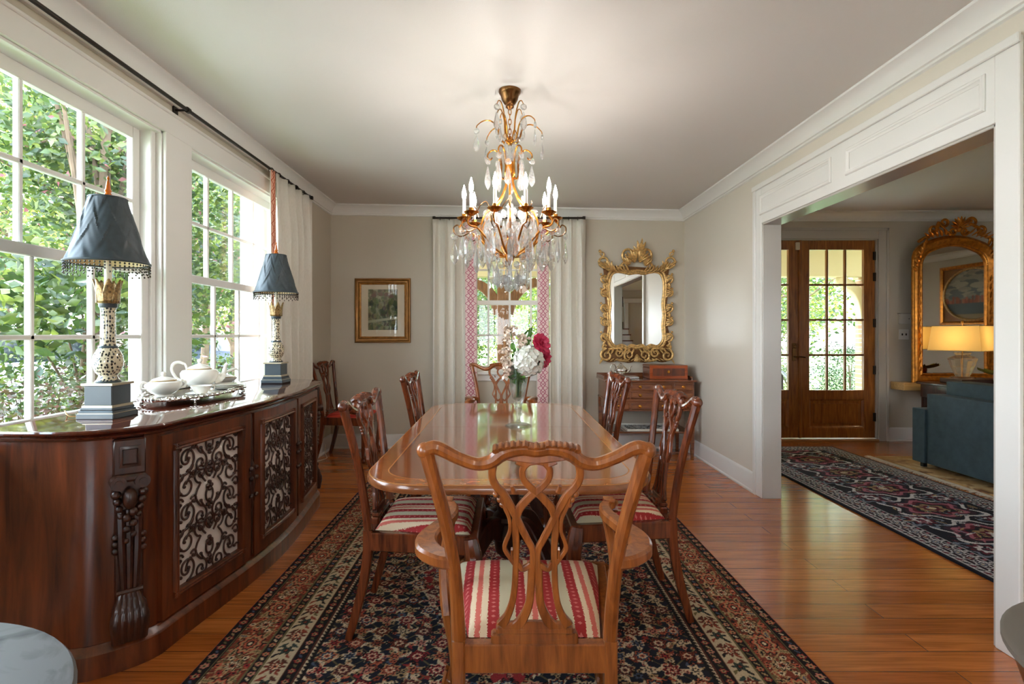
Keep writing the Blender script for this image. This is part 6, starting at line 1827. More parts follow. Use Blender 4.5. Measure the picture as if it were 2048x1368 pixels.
for s in (-1, 1):
    for q in range(12):
        z = 0.12 + 0.095 * q; lobe(mb, (s * 0.415, -0.03, z), (s * 0.1, -0.1, 1), (-s, -1, 0), 0.08, 0.012)
    for q in range(7): lobe(mb, (s * (0.46 - 0.015 * q), -0.05, 1.28 + 0.05 * q), (s * (0.8 - 0.15 * q), -0.2, 0.7), (0, -1, 0), 0.09, 0.017)
    scr(mb, (s * 0.27, 1.755), 0.055, -PI / 2, 1.2, s, -0.06, 0.018, 0.010, [(s * 0.44, 1.62), (s * 0.38, 1.66), (s * 0.31, 1.69)], 0.3)
    scr(mb, (s * 0.16, 1.84), 0.055, PI, 1.2, -s, -0.07, 0.02, 0.010, [(s * 0.25, 1.70), (s * 0.235, 1.78)], 0.3)
    for q in range(5): lobe(mb, (s * (0.12 + 0.05 * q), -0.06, 1.70 - 0.01 * q), (s * 0.7, -0.3, 0.8 - 0.1 * q), (0, -1, 0), 0.11, 0.018)
for q in range(9):
    a = PI * (q + 0.5) / 9; lobe(mb, (0.0, -0.07, 1.77), (math.cos(a), -0.35, math.sin(a) * 1.1), (0, -1, 0), 0.135, 0.023)
mb.ball((0, -0.085, 1.76), 0.035, 10, 7)
for s in (-1, 1): scr(mb, (s * 0.07, 1.735), 0.045, 0 if s > 0 else PI, 1.2, -s, -0.075, 0.018, 0.009, None, 0.3)
mb.build('carved_crest', M['goldo'], t)

t = thing('console_table', 'dark wood console table below the tall gilt mirror behind the sofa', 'table', (0, 0, 0))
MB().box(4.70, 5.95, 5.62, 6.16, 0.705, 0.732, 0.006).build('top', M['mahogd'], t)
mb = MB().box(4.74, 5.91, 5.66, 6.14, 0.56, 0.705, 0.004); mb.build('case', M['mahogd'], t)
for k in range(2):
    a = 4.77 + 0.57 * k
    d_ = MB().box(a, a + 0.54, 5.645, 5.67, 0.58, 0.69, 0.004).build('drawer', M['mahogx'], t)
    MB().ball((a + 0.27, 5.638, 0.635), 0.012, 10, 6).build('knob', M['brass'], d_)
for x in (4.77, 5.88):
    for y in (5.69, 6.11): MB().box(x - 0.025, x + 0.025, y - 0.025, y + 0.025, 0.0, 0.56, 0.004).build('leg', M['mahogd'], t)
for k, (x0, x1, z, m_, lab) in enumerate(((4.86, 5.34, 0.733, (60, 34, 24), 'dark book lying under the crystal lamp on the console'), (5.38, 5.72, 0.733, (122, 66, 36), 'brown leather book lying below the orchid side of the console'))):
    o = MB().box(x0, x1, 5.72, 6.02, z, z + 0.052, 0.005).build('book', simple('book_cover_%d' % k, rgb(*m_), 0.5)); tag(o, lab, 'book')
LX, LY, LZ = 4.99, 5.87, 0.786
t = thing('table_lamp', 'crystal urn lamp with glowing square shade on the entry console', 'lamp', (LX, LY, LZ), 0.55)
def sq(r, z, ch=0.25):
    k = r * (1 - ch)
    return [(r, -k, z), (r, k, z), (k, r, z), (-k, r, z), (-r, k, z), (-r, -k, z), (-k, -r, z), (k, -r, z)]
MB().loft([sq(0.095, 0.0), sq(0.095, 0.016), sq(0.07, 0.022)]).build('foot', M['crystal2'], t, smooth=0)
MB().loft([sq(0.05, 0.022), sq(0.06, 0.05), sq(0.09, 0.14), sq(0.108, 0.215), sq(0.098, 0.228), sq(0.055, 0.25), sq(0.05, 0.262), sq(0.065, 0.275), sq(0.06, 0.285)]).build('urn', M['crystal2'], t, smooth=0)
MB().lathe([(0.006, 0.02), (0.006, 0.60), (0.012, 0.602), (0.016, 0.615), (0.012, 0.628), (0.002, 0.634)], 12).build('stem', M['brass'], t)
def shade_mat():
    m = bpy.data.materials.new('lit_lamp_shade'); m.use_nodes = True
    nt = m.node_tree; nt.nodes.clear()
    out = nt.nodes.new('ShaderNodeOutputMaterial'); mix = nt.nodes.new('ShaderNodeMixShader')
    d = nt.nodes.new('ShaderNodeBsdfDiffuse'); tr = nt.nodes.new('ShaderNodeBsdfTranslucent')
    d.inputs[0].default_value = (*rgb(240, 214, 150), 1); tr.inputs[0].default_value = (*rgb(244, 210, 130), 1)
    mix.inputs[0].default_value = 0.55
    nt.links.new(d.outputs[0], mix.inputs[1]); nt.links.new(tr.outputs[0], mix.inputs[2]); nt.links.new(mix.outputs[0], out.inputs[0])
    return m
def sq4(r, z): return [(r, -r, z), (r, r, z), (-r, r, z), (-r, -r, z)]
mb = MB().loft([sq4(0.235, 0.305), sq4(0.205, 0.57)], caps=False)
sh = mb.build('lamp_shade', shade_mat(), t, smooth=0)
mb = MB()
for r, z in ((0.236, 0.305), (0.206, 0.57)):
    mb.tube(sq4(r, z), 0.003, 6, closed=True)
mb.build('trim_wire', simple('shade_trim', rgb(226, 196, 130), 0.6), sh)
MB().ball((0, 0, 0.43), 0.03, 12, 8).build('bulb', emis('warm_bulb', (1.0, 0.74, 0.42), 62.0), t)
t = thing('orchid', 'orange orchid in a copper pot at the hall end of the console', 'plant', (5.25, 5.67, 0.733))
MB().lathe([(0.06, 0.0), (0.075, 0.03), (0.085, 0.09), (0.08, 0.125), (0.085, 0.135), (0.078, 0.135), (0.07, 0.12), (0.0, 0.11)], 24).build('pot', simple('copper_pot', rgb(160, 84, 40), 0.3, 0.8, var=0.4, vscale=25), t)
orch = simple('orchid_petal', rgb(214, 140, 44), 0.5, var=0.2, vscale=30)
mb = MB(); random.seed(4)
for c in ((-0.02, -0.05, 0.50), (0.0, -0.06, 0.43), (0.04, -0.04, 0.53), (-0.05, -0.03, 0.46), (0.05, -0.05, 0.46)):
    for q in range(5): petal(mb, c, (-0.3, -1, 0.1), 0.055, q * 2 * PI / 5, 0.15, 1.0)
mb.build('blossoms', orch, t, smooth=60, recalc=False)
MB().tube(cr([(0, 0, 0.11), (0.02, 0.0, 0.30), (0.01, -0.02, 0.46), (-0.02, -0.04, 0.53)], 5), 0.004, 6).build('stem', gst, t)
mb = MB()
for q in range(6):
    a = q * 1.05 + 0.3; petal(mb, (0, 0, 0.11), (math.cos(a) * 0.3, math.sin(a) * 0.3, 1), 0.20, a, 0.4, 0.5)
mb.build('leaves', simple('orchid_leaf', rgb(130, 120, 44), 0.4), t, smooth=60, recalc=False)

# ------------------------------------------------------------------ sofa
t = thing('sofa', 'dark teal velvet sofa with its back to the hall', 'sofa', (0, 0, 0))
V = M['teal']
def soft(x0, x1, y0, y1, z0, z1, b=0.03):
    return MB().box(x0, x1, y0, y1, z0, z1, b)
def softb(nm, *a, b=0.03):
    o = soft(*a, b=0.004).build(nm, V, t, smooth=60)
    md = o.modifiers.new('round', 'BEVEL'); md.width = b; md.segments = 4; md.limit_method = 'ANGLE'
    return o
softb('back', 3.955, 4.11, 2.75, 5.045, 0.06, 0.712, b=0.022)
softb('armrest', 3.935, 4.86, 5.05, 5.20, 0.06, 0.565, b=0.025)
softb('armrest', 3.935, 4.86, 2.60, 2.745, 0.06, 0.565, b=0.025)
softb('seat_base', 4.175, 4.85, 2.75, 5.045, 0.06, 0.33, b=0.02)
for k in range(3):
    y0 = 2.76 + 0.763 * k
    softb('seat_cushion', 4.19, 4.87, y0, y0 + 0.755, 0.335, 0.46, b=0.045)
    o = softb('back_cushion', 4.12, 4.34, y0 + 0.02, y0 + 0.74, 0.465, 0.83, b=0.07)
for x in (4.0, 4.80):
    for y in (2.66, 5.14): MB().box(x - 0.02, x + 0.02, y - 0.02, y + 0.02, 0.0102, 0.06, 0.003).build('foot', M['black'], t)

# ------------------------------------------------------------------ what the mirrors show: stairs, tall clock, harbour picture
mb = MB(); tr_ = MB()
for k in range(1, 9):
    y = -2.92 - 0.27 * (k - 1)
    y1 = -5.98 if k == 8 else y - 0.27
    mb.box(2.9, 3.86, y1, y, 0, 0.18 * k - 0.03)
    tr_.box(2.9, 3.89, y1, y + 0.025, 0.18 * k - 0.03, 0.18 * k, 0.006)
st_ = struct('trim_12', mb, M['trim']); tr_.build('treads', M['mahogx'], st_)
mb = MB(); mb.box(4.02, 4.14, -6.0, -5.96, 0, 2.3, 0.003); mb.box(4.9, 5.02, -6.0, -5.96, 0, 2.3, 0.003); mb.box(3.98, 5.06, -6.0, -5.95, 2.3, 2.45, 0.006)
struct('trim_13', mb, M['trim'])
t = thing('longcase_clock', 'dark longcase clock on the stair landing, seen only in the gilt mirror', 'clock', (3.66, -5.4, 1.4405))
MB().box(-0.17, 0.17, -0.10, 0.10, 0, 0.22, 0.006).build('base', M['mahogd'], t)
MB().box(-0.115, 0.115, -0.08, 0.08, 0.22, 0.70, 0.006).build('trunk', M['mahogd'], t)
hd = MB().box(-0.16, 0.16, -0.10, 0.10, 0.70, 1.02, 0.006).build('hood', M['mahogd'], t)
MB().lathe([(0.105, 0), (0.105, 0.004), (0.1, 0.006)], 24, fn=lambda p: Vector((p.x, 0.1 + p.z, 0.86 + p.y))).build('dial', simple('clock_dial', rgb(216, 206, 180), 0.4), hd)
mb = MB()
for x in (-0.13, 0.0, 0.13): mb.lathe([(0.012, 1.02), (0.02, 1.05), (0.022, 1.07), (0.008, 1.10), (0.002, 1.16)], 10, (x, 0, 0))
mb.build('finials', M['mahogd'], hd)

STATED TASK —
Copy nothing but the lines from the top of the material through the line holding "mb.build('carved_crest', M['goldo'], t)", exactly as written; omit pictures.

TASK SOLUTION —
Keep writing the Blender script for this image. This is part 6, starting at line 1827. More parts follow. Use Blender 4.5. Measure the picture as if it were 2048x1368 pixels.
for s in (-1, 1):
    for q in range(12):
        z = 0.12 + 0.095 * q; lobe(mb, (s * 0.415, -0.03, z), (s * 0.1, -0.1, 1), (-s, -1, 0), 0.08, 0.012)
    for q in range(7): lobe(mb, (s * (0.46 - 0.015 * q), -0.05, 1.28 + 0.05 * q), (s * (0.8 - 0.15 * q), -0.2, 0.7), (0, -1, 0), 0.09, 0.017)
    scr(mb, (s * 0.27, 1.755), 0.055, -PI / 2, 1.2, s, -0.06, 0.018, 0.010, [(s * 0.44, 1.62), (s * 0.38, 1.66), (s * 0.31, 1.69)], 0.3)
    scr(mb, (s * 0.16, 1.84), 0.055, PI, 1.2, -s, -0.07, 0.02, 0.010, [(s * 0.25, 1.70), (s * 0.235, 1.78)], 0.3)
    for q in range(5): lobe(mb, (s * (0.12 + 0.05 * q), -0.06, 1.70 - 0.01 * q), (s * 0.7, -0.3, 0.8 - 0.1 * q), (0, -1, 0), 0.11, 0.018)
for q in range(9):
    a = PI * (q + 0.5) / 9; lobe(mb, (0.0, -0.07, 1.77), (math.cos(a), -0.35, math.sin(a) * 1.1), (0, -1, 0), 0.135, 0.023)
mb.ball((0, -0.085, 1.76), 0.035, 10, 7)
for s in (-1, 1): scr(mb, (s * 0.07, 1.735), 0.045, 0 if s > 0 else PI, 1.2, -s, -0.075, 0.018, 0.009, None, 0.3)
mb.build('carved_crest', M['goldo'], t)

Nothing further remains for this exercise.